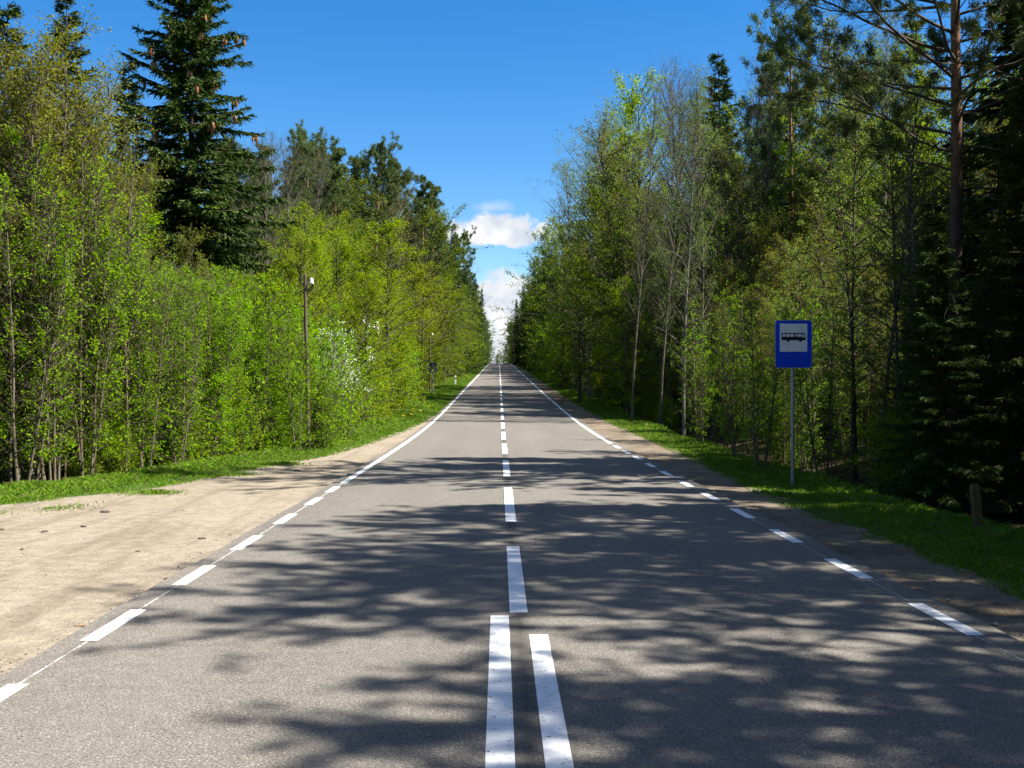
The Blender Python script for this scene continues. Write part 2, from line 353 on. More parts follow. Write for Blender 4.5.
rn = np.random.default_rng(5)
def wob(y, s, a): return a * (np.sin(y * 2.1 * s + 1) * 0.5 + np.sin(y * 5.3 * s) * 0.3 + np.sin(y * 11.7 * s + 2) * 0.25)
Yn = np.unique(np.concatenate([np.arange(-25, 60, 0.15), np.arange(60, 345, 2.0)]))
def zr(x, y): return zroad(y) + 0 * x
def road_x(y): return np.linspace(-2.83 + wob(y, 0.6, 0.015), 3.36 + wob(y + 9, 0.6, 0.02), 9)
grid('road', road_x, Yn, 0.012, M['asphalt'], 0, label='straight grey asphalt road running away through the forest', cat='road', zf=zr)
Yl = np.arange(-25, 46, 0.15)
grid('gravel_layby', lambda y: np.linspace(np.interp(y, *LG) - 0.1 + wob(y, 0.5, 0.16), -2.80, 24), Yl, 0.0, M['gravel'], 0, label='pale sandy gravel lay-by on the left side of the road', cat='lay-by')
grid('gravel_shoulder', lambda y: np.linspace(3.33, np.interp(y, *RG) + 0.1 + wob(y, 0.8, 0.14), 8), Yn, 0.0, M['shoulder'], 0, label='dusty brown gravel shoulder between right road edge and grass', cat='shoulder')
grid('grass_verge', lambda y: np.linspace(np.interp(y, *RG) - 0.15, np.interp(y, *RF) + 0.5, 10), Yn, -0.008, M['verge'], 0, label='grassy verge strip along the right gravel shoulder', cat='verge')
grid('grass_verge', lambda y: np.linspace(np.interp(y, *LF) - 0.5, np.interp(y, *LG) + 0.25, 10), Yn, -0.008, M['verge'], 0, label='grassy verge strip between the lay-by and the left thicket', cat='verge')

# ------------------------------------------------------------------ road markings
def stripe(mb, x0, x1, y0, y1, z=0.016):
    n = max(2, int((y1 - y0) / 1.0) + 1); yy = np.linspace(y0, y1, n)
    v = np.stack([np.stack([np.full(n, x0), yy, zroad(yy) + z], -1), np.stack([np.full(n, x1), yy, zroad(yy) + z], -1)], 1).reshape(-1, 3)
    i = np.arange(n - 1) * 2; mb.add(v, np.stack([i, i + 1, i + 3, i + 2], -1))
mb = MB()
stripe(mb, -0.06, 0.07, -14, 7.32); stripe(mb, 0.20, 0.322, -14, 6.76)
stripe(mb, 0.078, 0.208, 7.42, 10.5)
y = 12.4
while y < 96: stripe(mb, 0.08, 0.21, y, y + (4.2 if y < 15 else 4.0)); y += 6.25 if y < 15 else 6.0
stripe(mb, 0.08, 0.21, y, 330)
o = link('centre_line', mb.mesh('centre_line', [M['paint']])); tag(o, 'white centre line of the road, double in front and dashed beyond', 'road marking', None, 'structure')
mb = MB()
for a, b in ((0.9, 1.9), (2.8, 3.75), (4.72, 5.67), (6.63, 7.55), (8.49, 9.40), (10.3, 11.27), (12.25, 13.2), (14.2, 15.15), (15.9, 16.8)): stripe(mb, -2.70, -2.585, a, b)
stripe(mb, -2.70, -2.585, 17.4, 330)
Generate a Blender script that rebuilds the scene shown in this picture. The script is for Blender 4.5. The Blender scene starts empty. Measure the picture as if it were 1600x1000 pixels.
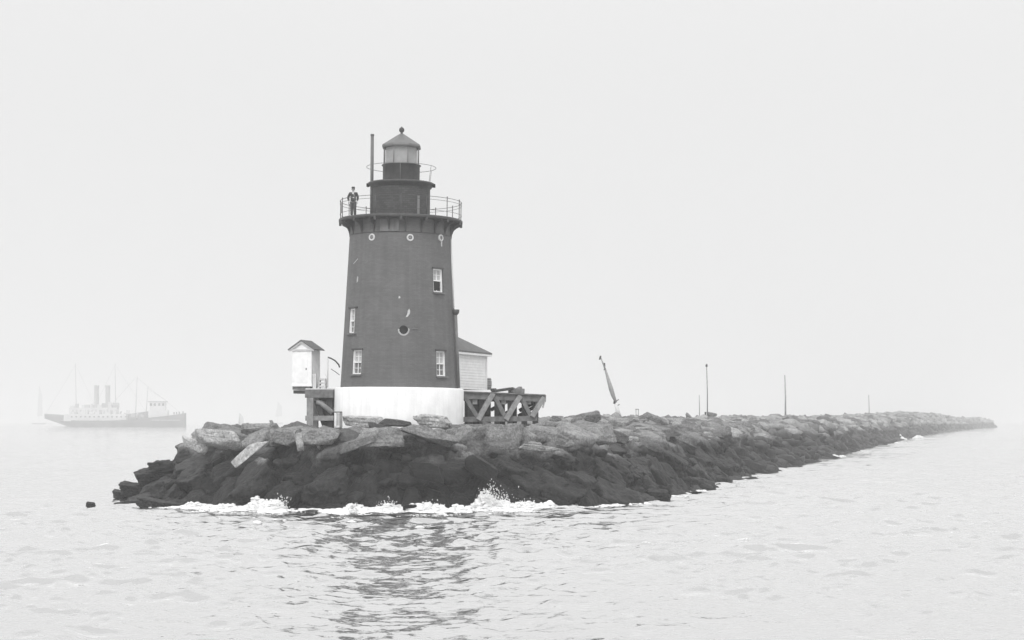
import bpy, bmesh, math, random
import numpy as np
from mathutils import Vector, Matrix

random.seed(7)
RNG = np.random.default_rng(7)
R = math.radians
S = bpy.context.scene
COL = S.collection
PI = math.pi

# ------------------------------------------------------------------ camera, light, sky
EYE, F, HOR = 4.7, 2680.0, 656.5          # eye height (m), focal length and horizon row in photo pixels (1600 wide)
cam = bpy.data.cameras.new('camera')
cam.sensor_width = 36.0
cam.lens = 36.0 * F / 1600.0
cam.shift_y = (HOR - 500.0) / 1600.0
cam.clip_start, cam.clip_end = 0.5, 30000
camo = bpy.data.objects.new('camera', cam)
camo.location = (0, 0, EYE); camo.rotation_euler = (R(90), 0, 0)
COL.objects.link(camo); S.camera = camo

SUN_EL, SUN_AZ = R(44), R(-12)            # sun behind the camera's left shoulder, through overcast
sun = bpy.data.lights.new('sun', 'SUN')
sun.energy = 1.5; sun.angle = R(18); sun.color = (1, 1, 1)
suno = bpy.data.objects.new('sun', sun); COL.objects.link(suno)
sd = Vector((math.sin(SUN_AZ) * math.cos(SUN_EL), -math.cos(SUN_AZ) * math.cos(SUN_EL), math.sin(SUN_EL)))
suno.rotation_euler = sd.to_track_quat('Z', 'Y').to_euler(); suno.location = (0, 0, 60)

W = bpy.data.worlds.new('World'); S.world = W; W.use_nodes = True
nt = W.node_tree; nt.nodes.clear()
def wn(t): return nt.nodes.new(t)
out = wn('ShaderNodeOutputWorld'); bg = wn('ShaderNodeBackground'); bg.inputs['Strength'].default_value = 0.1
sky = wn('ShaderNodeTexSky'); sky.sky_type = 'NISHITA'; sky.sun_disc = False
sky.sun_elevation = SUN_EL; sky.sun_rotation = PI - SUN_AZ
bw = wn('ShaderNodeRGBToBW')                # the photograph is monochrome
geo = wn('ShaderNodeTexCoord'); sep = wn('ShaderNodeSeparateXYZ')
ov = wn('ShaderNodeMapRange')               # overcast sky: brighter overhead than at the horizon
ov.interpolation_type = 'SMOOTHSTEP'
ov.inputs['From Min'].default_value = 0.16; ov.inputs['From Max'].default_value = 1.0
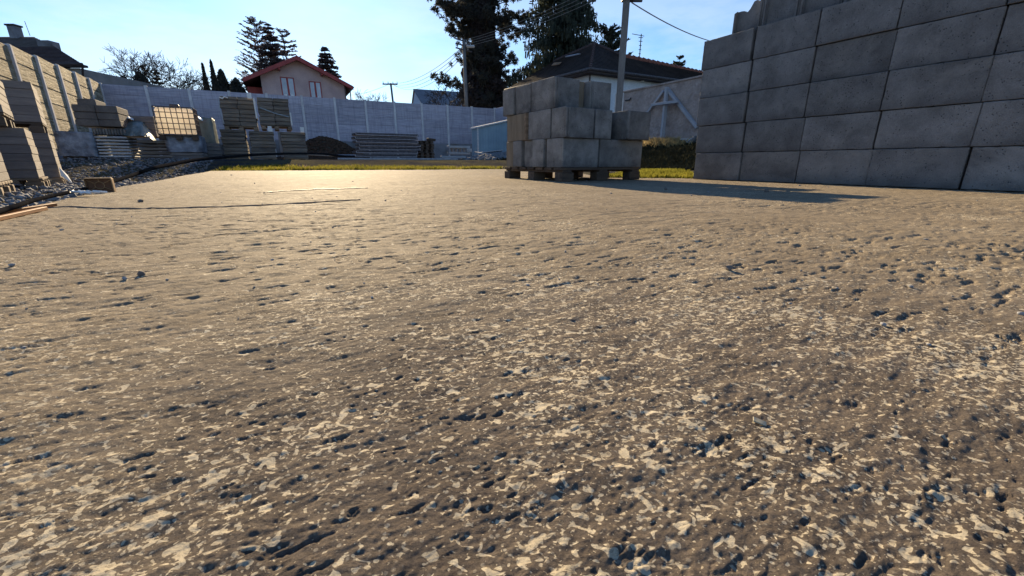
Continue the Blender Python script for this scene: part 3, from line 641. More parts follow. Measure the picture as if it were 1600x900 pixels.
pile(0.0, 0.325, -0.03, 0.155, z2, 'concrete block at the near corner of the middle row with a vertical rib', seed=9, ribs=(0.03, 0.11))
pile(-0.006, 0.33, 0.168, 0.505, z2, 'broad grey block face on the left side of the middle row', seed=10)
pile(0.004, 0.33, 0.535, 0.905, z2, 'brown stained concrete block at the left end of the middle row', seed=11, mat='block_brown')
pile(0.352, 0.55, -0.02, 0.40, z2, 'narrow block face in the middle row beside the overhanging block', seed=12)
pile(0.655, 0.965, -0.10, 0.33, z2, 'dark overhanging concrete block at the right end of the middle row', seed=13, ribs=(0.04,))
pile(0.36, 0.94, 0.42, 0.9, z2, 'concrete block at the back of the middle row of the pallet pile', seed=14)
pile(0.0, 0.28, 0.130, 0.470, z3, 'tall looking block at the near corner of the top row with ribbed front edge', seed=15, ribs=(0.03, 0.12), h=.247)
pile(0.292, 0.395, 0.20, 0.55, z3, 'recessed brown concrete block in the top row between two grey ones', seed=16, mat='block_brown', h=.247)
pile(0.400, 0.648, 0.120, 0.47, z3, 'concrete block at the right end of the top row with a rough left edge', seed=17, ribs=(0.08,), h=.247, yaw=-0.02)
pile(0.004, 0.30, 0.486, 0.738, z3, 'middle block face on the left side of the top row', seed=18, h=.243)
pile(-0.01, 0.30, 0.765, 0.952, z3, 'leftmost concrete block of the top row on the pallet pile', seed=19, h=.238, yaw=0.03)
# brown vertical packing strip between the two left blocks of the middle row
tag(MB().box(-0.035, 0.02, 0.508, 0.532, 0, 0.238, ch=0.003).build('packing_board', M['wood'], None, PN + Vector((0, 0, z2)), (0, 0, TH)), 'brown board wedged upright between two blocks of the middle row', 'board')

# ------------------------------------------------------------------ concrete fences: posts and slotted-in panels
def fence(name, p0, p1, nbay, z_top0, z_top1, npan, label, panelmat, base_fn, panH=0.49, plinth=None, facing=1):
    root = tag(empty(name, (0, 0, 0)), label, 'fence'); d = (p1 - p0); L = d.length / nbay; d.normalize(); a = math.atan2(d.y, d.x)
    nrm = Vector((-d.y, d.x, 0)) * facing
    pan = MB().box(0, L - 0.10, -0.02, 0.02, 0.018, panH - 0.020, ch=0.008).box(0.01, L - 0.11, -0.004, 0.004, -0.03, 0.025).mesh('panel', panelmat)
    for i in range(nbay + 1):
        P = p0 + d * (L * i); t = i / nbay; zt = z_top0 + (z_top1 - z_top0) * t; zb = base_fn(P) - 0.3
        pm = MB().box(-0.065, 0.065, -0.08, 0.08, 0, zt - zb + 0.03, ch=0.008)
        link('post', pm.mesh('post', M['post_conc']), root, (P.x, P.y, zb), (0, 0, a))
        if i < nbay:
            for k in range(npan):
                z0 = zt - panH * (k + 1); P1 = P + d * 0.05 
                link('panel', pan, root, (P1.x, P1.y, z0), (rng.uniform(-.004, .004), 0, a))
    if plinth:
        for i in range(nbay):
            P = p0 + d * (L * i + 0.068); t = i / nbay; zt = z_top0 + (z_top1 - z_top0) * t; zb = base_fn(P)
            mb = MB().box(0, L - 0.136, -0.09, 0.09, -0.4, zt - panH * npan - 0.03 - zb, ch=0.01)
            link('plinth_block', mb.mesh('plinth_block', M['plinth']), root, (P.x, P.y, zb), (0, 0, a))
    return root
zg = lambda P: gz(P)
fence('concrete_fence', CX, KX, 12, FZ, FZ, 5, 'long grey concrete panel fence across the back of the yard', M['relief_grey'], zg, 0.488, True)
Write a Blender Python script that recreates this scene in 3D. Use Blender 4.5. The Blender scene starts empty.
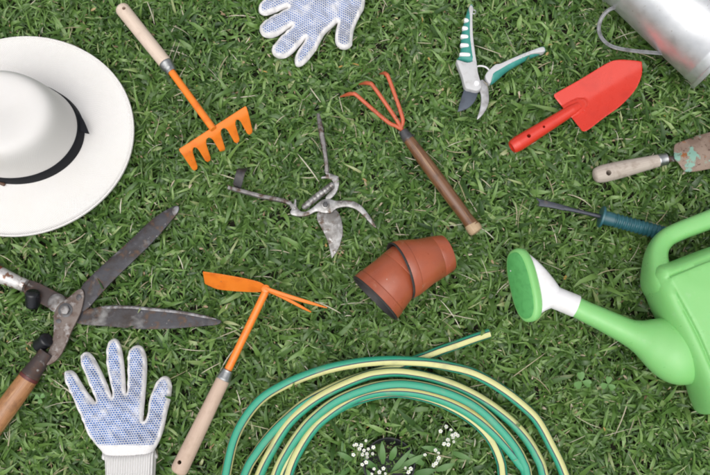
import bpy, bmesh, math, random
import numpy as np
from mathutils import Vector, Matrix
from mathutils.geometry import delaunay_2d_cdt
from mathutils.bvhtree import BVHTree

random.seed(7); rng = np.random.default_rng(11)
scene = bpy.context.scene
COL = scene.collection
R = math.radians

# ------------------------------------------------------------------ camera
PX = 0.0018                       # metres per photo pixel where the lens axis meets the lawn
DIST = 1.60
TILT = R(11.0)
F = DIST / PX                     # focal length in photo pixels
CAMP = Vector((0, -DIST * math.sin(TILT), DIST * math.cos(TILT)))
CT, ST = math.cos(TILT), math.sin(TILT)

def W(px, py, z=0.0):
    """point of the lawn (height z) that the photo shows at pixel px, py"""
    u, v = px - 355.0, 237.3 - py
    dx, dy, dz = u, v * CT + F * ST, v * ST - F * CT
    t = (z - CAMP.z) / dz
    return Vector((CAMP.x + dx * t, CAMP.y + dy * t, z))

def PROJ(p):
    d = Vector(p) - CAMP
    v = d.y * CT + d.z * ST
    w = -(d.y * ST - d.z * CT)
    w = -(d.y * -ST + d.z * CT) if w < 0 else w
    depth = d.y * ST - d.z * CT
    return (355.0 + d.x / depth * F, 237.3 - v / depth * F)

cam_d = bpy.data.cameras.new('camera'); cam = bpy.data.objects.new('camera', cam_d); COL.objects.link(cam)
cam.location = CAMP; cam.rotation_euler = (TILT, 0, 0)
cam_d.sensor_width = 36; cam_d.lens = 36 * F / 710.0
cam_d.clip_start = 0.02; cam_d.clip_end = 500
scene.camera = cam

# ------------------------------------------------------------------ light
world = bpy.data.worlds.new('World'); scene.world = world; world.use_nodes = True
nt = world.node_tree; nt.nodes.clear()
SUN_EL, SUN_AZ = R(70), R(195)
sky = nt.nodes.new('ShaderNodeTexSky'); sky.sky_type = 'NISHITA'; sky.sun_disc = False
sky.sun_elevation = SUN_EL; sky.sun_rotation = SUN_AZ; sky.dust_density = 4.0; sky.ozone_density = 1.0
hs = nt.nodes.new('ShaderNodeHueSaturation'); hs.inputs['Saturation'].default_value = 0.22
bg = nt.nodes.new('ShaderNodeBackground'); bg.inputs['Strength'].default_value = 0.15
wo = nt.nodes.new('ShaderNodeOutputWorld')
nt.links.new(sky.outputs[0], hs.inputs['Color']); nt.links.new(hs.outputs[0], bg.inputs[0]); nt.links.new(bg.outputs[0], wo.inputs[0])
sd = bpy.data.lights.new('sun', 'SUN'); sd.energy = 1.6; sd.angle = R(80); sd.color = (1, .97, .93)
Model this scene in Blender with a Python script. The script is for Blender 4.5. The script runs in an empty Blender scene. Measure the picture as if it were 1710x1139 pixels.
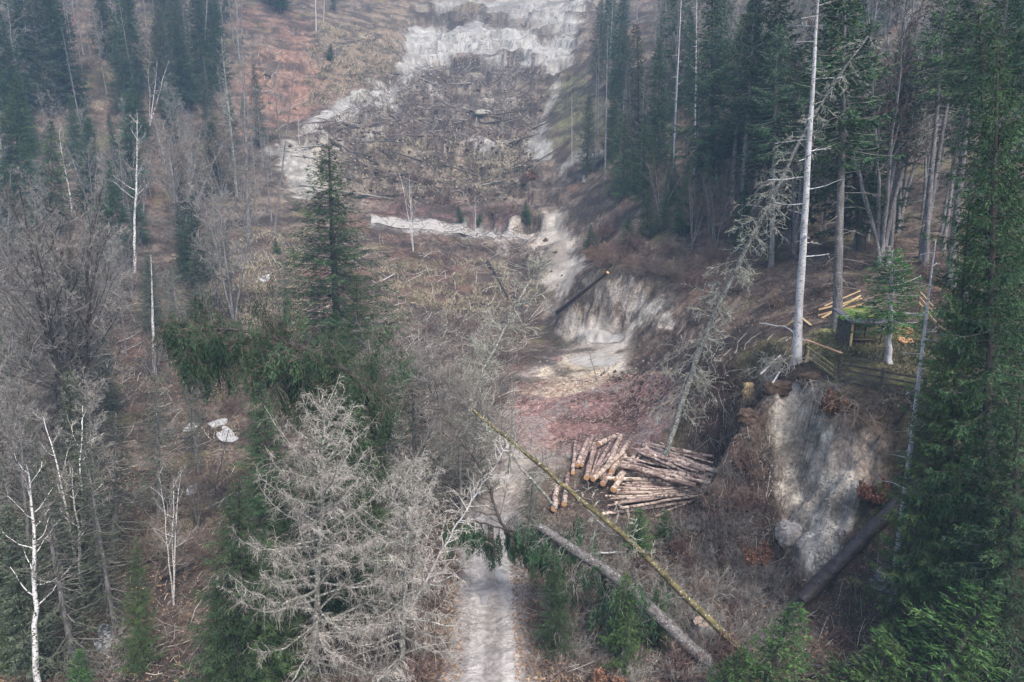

================================

§ **Exercise task**: Going back to the data above, write out everything from the line with "Write a Blender" down to the line with "return Vector((CAMP.x +", both included, leaving every picture out.

§ **Output**:
Write a Blender Python script that recreates this scene in 3D. Use Blender 4.5. The Blender scene starts empty.
import bpy, bmesh, math, random
import numpy as np
from mathutils import Vector, Matrix
from mathutils.geometry import delaunay_2d_cdt
from mathutils.bvhtree import BVHTree

random.seed(7); rng = np.random.default_rng(11)
scene = bpy.context.scene
COL = scene.collection
R = math.radians

# ------------------------------------------------------------------ camera
PX = 0.0018                       # metres per photo pixel where the lens axis meets the lawn
DIST = 1.60
TILT = R(11.0)
F = DIST / PX                     # focal length in photo pixels
CAMP = Vector((0, -DIST * math.sin(TILT), DIST * math.cos(TILT)))
CT, ST = math.cos(TILT), math.sin(TILT)

def W(px, py, z=0.0):
    """point of the lawn (height z) that the photo shows at pixel px, py"""
    u, v = px - 355.0, 237.3 - py
    dx, dy, dz = u, v * CT + F * ST, v * ST - F * CT
    t = (z - CAMP.z) / dz
    return Vector((CAMP.x + dx * t, CAMP.y + dy * t, z))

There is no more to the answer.